### SOURCE MATERIAL

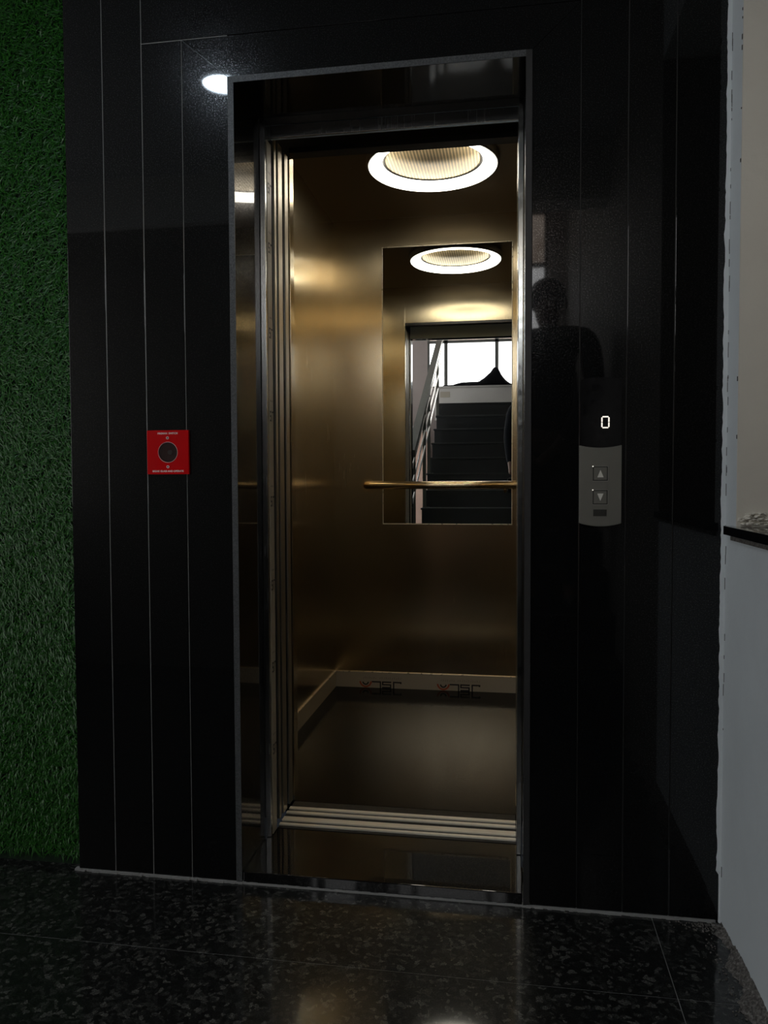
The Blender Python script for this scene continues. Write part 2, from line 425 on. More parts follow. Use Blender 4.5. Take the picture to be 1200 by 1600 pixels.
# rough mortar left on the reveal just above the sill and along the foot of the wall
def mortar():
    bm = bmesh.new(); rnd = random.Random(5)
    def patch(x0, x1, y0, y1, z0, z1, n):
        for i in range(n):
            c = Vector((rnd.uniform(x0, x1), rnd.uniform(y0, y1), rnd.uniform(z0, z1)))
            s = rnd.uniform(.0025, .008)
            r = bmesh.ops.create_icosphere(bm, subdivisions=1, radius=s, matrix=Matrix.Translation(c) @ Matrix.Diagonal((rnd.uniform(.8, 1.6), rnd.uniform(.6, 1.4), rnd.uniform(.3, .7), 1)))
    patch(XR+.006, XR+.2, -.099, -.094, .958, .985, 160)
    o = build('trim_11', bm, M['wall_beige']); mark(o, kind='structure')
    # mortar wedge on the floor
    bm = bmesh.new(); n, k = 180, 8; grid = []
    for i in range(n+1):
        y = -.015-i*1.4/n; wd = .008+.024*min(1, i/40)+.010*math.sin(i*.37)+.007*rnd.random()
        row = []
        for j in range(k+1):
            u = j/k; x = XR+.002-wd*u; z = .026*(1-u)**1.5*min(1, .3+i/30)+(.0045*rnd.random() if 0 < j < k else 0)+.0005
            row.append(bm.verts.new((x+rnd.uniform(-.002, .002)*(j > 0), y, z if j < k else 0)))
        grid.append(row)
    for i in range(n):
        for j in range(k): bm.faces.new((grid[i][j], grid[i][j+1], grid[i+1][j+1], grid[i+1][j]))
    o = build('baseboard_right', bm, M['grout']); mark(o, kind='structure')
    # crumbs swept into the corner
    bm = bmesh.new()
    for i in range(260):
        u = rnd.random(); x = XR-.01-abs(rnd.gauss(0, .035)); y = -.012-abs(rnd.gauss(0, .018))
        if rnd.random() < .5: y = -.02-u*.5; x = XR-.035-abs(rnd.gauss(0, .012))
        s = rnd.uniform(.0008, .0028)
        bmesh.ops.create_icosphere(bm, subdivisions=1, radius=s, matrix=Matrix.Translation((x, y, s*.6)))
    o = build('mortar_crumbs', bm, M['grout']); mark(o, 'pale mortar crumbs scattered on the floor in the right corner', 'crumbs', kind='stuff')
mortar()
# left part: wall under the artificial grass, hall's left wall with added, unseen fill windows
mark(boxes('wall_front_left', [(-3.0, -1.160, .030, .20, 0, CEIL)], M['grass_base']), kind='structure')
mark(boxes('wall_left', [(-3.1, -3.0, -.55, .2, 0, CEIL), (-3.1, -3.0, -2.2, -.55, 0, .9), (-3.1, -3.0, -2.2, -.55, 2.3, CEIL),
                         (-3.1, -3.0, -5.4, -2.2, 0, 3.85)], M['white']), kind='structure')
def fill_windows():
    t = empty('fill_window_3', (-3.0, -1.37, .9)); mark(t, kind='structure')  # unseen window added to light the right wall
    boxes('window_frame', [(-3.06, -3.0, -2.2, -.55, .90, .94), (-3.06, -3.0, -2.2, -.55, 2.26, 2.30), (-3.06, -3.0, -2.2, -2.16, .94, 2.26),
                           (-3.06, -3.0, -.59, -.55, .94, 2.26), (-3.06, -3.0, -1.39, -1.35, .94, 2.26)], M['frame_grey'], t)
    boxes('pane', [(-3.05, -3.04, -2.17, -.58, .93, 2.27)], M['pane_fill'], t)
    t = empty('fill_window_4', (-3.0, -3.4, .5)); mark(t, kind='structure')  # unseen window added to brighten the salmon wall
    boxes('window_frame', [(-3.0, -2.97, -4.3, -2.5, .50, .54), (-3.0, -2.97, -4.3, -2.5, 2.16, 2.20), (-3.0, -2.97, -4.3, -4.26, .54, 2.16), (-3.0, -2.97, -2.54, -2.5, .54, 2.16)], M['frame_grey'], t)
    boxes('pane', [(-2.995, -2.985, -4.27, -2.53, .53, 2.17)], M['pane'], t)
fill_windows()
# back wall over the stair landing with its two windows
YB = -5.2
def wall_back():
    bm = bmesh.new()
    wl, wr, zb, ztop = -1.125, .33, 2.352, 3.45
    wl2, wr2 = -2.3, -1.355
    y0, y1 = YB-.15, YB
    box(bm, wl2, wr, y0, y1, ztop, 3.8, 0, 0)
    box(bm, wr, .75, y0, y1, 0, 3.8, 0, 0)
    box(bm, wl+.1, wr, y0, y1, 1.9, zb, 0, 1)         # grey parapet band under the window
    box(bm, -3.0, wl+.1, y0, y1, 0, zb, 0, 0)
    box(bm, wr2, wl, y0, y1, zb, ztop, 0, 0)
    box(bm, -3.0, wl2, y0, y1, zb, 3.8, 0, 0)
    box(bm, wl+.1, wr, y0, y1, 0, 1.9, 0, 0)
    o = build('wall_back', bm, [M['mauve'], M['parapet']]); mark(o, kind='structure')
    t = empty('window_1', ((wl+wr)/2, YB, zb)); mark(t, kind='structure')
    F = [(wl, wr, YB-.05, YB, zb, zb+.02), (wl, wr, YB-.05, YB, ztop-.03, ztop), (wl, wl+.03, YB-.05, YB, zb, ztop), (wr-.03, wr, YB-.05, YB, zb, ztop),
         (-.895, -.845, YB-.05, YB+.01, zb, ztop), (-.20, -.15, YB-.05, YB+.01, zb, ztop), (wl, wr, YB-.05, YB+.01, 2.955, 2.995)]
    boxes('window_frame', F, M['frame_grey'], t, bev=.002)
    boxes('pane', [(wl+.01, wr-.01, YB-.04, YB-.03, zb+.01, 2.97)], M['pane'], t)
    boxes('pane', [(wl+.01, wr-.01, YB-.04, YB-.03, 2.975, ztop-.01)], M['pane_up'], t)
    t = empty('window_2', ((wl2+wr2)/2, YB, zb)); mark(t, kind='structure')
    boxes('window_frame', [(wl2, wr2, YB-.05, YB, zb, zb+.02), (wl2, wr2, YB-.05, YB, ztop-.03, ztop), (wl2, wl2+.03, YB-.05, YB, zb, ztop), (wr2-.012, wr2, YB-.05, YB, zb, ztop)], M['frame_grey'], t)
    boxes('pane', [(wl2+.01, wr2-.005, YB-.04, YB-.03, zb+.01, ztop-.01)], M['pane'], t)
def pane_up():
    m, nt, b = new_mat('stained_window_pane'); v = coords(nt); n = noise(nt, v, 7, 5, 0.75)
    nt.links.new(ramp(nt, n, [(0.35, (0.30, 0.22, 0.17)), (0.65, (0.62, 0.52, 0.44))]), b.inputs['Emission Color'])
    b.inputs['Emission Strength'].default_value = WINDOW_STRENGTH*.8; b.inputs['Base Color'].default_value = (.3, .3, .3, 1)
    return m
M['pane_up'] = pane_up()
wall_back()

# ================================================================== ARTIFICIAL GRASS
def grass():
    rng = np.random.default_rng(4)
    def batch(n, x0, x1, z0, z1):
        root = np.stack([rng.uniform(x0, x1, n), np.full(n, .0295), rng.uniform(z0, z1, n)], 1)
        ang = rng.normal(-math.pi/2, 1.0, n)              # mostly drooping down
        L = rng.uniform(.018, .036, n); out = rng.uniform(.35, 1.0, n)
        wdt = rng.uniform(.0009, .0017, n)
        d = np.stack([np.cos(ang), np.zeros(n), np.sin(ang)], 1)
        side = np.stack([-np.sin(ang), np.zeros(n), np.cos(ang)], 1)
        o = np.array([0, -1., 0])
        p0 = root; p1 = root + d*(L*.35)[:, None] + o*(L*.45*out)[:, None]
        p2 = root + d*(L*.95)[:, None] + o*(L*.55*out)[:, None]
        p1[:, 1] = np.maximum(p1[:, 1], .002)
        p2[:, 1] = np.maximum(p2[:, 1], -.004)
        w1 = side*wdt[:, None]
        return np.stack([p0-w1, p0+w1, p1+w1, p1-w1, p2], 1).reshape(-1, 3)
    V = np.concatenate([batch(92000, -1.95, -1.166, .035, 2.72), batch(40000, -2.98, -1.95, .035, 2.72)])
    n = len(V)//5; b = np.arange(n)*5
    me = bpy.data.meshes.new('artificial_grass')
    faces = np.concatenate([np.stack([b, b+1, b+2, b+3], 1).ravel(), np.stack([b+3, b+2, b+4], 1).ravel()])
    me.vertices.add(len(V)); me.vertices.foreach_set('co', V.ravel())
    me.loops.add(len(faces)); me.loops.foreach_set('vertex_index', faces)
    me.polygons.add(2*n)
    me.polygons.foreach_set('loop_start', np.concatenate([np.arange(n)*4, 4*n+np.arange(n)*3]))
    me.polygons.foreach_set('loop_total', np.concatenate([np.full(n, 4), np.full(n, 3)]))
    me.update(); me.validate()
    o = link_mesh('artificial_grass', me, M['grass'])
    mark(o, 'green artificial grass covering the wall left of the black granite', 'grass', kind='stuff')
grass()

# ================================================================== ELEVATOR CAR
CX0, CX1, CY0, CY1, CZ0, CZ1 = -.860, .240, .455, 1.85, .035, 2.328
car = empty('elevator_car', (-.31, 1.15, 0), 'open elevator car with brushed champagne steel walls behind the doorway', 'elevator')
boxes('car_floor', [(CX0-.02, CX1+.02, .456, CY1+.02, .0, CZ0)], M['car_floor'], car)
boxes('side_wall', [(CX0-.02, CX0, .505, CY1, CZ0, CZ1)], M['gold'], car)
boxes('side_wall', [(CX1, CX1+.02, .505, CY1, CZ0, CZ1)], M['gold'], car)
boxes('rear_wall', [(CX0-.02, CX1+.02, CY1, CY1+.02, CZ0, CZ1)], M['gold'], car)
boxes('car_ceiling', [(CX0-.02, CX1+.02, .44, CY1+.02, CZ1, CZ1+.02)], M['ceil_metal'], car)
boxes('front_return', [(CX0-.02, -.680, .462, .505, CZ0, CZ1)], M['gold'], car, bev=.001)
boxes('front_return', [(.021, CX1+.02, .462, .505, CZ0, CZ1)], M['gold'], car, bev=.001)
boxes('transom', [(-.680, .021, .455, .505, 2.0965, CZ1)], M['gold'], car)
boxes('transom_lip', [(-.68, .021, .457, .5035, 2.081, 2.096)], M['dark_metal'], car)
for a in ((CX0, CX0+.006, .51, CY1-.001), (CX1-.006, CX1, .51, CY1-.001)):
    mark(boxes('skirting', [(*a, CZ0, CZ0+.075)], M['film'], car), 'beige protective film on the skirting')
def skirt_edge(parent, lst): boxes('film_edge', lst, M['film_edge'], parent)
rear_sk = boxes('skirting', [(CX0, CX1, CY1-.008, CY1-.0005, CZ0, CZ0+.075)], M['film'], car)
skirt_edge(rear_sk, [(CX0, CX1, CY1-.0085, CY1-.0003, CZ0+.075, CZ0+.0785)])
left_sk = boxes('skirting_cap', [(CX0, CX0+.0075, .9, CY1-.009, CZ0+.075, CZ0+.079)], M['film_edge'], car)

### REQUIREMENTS
Which lines contain the word "part"? Copy each one.

### THE SOLUTION
The Blender Python script for this scene continues. Write part 2, from line 425 on. More parts follow. Use Blender 4.5. Take the picture to be 1200 by 1600 pixels.
# left part: wall under the artificial grass, hall's left wall with added, unseen fill windows